PEKİ YA İHRACAT? IMF'nin merakla izlediği bir diğer önemli gelişme ise "İhracat". Moghadam, "İhracat artışı daha ne kadar devam eder?" sorusuna yanıt bulmaya çalıştı. Öyle ki, bankacıların 2005 sonrasında rekabette sorun yaşayacağını düşündüğü tekstil sektörüne kredi açmakta çekingen davrandığı bilgisini alınca, "Bu eğilim varsa bir an önce değişmeli" değerlendirmesini yaptı. IMF uzmanları her fırsatta, "Türkiye'de elle tutulur, kalıcı büyümeyi sağlamak gerek" görüşünü yansıttı. Cari işlemler açığına çok dikkat edilmesi gerektiğinin altını çizdi. Hatta "İthalatçı Birlikleri kurulması" projesini bile sorguladı. "Bu yolla ithalatı biraz olsun frenlemeyi mi istiyorsunuz?" diye soruldu. IMF'nin İstanbul temaslarının belki de en ilginç yönü, kur tartışması idi. Moghadam, "IMF ile Türkiye arasında mutlaka yeni bir düzenleme yapılacak" deyince, zor bir soruyla karşılaştı. "İyi de... IMF ile varılacak anlaşma, TL'nin yeniden değerlenmesi sürecini başlatırsa ne olacak?" İthalatı tetikleyecek kur oynaklıkları IMF için de önceliğini koruyor.
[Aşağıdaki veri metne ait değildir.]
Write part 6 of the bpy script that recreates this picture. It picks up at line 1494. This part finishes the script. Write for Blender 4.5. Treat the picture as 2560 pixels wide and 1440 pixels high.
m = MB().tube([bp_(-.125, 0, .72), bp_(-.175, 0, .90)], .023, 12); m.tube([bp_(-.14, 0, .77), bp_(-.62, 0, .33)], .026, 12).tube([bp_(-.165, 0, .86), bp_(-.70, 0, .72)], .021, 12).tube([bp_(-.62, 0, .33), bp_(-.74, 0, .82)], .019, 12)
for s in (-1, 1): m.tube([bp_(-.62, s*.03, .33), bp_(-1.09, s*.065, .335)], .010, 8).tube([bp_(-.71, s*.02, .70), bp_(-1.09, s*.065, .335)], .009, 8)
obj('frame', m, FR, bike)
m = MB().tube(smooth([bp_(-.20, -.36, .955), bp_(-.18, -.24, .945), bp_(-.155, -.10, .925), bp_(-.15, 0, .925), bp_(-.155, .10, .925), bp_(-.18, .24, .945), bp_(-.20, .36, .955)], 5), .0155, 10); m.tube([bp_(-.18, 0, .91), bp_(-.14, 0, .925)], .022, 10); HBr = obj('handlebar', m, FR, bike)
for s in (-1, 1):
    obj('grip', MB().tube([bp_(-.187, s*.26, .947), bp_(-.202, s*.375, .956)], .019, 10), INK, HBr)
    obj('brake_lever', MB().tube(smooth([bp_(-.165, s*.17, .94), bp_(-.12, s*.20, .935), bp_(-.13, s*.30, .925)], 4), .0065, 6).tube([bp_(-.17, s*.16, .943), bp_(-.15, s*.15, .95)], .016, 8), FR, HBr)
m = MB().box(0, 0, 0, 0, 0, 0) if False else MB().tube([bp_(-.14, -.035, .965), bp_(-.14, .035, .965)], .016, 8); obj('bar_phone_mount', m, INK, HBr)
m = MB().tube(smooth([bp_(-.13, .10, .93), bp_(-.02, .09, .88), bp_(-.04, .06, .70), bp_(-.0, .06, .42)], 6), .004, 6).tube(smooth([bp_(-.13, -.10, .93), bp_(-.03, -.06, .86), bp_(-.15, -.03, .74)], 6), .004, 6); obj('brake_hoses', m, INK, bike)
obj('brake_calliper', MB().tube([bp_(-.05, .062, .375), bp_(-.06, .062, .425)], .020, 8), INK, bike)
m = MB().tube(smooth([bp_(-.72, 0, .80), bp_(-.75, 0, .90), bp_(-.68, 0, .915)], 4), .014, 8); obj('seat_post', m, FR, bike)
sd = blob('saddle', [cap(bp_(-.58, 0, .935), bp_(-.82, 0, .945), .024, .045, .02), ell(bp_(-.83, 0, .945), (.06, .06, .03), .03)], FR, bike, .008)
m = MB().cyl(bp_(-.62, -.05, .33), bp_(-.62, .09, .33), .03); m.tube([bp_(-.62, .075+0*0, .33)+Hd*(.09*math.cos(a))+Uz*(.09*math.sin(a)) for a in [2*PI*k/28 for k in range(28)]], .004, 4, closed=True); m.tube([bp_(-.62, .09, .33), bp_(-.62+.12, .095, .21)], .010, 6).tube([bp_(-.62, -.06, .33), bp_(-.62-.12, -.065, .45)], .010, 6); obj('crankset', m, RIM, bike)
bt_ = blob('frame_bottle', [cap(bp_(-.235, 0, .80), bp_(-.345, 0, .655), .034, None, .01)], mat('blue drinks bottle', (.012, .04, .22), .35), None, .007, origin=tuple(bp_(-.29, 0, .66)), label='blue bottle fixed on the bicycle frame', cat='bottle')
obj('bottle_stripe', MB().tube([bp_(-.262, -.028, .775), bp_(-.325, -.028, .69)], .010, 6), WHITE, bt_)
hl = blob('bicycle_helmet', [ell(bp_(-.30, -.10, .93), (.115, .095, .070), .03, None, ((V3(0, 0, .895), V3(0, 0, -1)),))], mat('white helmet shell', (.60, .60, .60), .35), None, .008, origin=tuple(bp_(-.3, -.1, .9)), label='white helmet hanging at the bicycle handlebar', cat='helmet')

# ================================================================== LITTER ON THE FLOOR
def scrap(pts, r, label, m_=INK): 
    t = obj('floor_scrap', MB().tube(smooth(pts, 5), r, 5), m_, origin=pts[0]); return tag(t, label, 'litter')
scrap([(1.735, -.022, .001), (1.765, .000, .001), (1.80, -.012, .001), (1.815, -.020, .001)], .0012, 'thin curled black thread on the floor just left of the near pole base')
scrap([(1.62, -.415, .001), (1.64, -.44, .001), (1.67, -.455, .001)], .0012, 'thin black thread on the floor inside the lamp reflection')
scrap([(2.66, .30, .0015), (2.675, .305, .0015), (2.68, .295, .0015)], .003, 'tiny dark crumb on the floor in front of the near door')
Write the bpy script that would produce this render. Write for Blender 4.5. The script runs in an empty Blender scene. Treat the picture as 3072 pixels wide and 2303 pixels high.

Moghadam'ın açıklaması, "Kendinizi şimdiden bu tür gelişmelere hazırlamalısınız" noktasından öteye geçmedi.
VERGİ SÜRPRİZİ IMF, daha önce eksik bıraktığı tüm işleri, Ankara'da detayları ile ele alacağını ilk günden hissettirdi. Güçlü bir programla en az 3 yılda daha Türkiye'yi kontrol altında tutmayı düşünen IMF kanadı sürpriz önerileri de beraberinde getirdi. IMF'nin faiz dışı fazla tartışmasına kıyısından köşesinden gireceği anlaşılıyor. Görüşleri ise "Bu konuyu, etraflıca ele alabiliriz ama kamu küçülmedikçe adım atamayız" biçiminde. IMF'nin, geçmişte sıkça gündeme gelen KDV oranlarını da masaya yatıracağını söyleyebiliriz. Moghadam'ın, "Yüzde 18 genel KDV oranı tolere edilmesi güç bir oran" dediği biliniyor. KDV'de yüzde 12-15 gibi bir standart oran neden olmasın? Bu öneri henüz Maliye'ye ulaşmadı ama genel yaklaşımları şöyle: "KDV gelirlerinin büyük bölümü yüzde 18'lik dilimden sağlanıyor. İndirim, hasılat artışı değil, gelir kaybı yaratır. Aradaki açığı IMF telafi edecekse, neden konuşmayalım ki?" Sık sık "Vergi oranları indirilsin, sigorta primleri aşağı çekilsin" talepleriyle karşılaşan IMF ile "Pilot uygulama başlatılması" tartışılabilir. "Bir vergi kaleminde sağlanacak indirimin ne getirip ne götürdüğüne bakılması formülü" öyle yabana atılır cinsten değil. Ancak bu konuya Maliye'nin sıcak bakmadığını da söyleyelim.